Tharcisse Karugarama, Rwanda's justice minister, said: "The abolition of death penalty is effective from July 25, 2007."
 
Louise Arbour, the UN high commissioner for human rights, welcomed Rwanda's decision.

"A country that has suffered the ultimate crime and whose people's thirst for justice is still far from quenched has decided to forego a sanction that should have no place in any society that claims to value human rights and the inviolability of the person," Arbour said.

She praised Rwanda for "demonstrating leadership by action" and said the ban announced on Thursday meant countries which had refused to hand over suspects to the courts there because they may face the death penalty could now do so.

 

The bill was initially put forward by the president, Paul Kagame's Rwandan Patriotic Front, approved by the cabinet at the beginning of the year and by the parliament over the past two months.
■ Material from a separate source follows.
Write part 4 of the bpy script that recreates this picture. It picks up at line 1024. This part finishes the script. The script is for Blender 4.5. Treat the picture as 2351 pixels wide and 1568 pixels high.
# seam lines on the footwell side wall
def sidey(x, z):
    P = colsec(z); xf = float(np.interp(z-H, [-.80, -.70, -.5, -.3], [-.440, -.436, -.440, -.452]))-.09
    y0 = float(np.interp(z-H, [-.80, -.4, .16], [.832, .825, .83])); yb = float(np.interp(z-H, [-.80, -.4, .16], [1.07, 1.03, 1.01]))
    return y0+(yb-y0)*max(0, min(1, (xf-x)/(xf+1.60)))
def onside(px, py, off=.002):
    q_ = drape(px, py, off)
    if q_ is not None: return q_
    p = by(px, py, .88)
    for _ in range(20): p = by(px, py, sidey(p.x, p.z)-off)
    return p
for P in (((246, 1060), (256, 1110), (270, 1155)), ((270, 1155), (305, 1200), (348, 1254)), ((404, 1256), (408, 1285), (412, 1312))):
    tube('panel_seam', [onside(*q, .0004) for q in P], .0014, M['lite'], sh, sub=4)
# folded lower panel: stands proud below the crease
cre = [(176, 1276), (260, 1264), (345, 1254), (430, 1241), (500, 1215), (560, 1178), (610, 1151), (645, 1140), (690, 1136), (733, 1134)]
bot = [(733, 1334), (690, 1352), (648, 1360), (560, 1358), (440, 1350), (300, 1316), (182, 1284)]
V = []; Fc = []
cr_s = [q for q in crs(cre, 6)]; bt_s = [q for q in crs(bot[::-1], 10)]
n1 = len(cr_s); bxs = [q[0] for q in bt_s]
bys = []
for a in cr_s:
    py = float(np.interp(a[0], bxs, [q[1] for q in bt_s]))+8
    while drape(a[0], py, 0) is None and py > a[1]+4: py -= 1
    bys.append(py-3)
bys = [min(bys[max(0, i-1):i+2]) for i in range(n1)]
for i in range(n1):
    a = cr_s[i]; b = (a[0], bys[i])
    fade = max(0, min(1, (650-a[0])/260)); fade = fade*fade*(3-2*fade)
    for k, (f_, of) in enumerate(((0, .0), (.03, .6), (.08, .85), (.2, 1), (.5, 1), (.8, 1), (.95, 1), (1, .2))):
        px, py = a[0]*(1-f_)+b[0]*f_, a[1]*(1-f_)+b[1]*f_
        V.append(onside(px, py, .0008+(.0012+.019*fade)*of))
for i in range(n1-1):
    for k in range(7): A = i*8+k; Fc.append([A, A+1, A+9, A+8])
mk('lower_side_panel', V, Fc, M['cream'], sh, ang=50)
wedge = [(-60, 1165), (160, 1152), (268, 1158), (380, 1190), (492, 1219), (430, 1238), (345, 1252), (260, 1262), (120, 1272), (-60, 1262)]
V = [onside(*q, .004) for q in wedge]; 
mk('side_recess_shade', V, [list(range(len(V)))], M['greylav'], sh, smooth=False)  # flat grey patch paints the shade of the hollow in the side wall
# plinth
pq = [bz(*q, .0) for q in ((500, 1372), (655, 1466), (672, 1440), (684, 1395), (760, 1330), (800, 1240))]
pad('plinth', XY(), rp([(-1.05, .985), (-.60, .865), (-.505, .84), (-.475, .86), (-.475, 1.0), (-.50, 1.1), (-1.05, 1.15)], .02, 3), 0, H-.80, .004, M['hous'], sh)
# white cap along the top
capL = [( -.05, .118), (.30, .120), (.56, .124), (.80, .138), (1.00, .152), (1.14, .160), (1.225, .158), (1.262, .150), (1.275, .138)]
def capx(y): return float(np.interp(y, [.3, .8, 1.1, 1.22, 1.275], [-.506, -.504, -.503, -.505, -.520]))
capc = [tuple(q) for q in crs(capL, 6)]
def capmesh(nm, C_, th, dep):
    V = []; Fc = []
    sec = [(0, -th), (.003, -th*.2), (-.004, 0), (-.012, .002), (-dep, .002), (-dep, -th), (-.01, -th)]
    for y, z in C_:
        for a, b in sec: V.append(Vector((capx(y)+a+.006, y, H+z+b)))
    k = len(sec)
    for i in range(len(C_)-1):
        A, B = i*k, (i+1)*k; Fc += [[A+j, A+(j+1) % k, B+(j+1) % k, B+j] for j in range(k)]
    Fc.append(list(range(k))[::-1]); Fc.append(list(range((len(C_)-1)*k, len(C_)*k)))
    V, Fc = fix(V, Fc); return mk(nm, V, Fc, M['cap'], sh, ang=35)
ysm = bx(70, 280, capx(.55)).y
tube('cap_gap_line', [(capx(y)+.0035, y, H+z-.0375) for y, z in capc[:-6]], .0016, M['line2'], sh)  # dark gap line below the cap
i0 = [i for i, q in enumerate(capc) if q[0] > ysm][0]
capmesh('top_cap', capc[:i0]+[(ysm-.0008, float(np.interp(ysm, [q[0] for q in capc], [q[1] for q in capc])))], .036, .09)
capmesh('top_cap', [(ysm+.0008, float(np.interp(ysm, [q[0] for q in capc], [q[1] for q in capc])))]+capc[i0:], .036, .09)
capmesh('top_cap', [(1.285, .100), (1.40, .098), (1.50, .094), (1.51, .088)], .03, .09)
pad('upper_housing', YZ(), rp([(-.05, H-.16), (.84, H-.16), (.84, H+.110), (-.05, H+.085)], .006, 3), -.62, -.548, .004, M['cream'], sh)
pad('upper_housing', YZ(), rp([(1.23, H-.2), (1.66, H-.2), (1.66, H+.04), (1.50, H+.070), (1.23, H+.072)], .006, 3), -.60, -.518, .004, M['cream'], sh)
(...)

As a result of the bill's promulgation, some 600 Rwandans should see their death sentences commuted to life imprisonment.

The move was immediately hailed by the European Union, which congratulated "the Rwandan government and people" for taking "this important decision."


According to the United Nations, the 1994 genocide killed 800,000 in a few weeks, mostly from the Tutsi minority.

Offloading some of the less high-profile cases to Rwandan justice has become a necessity for the Tanzania-based ICTR, which is supposed to wind up all criminal proceedings by the end of 2008, 14 years after its creation.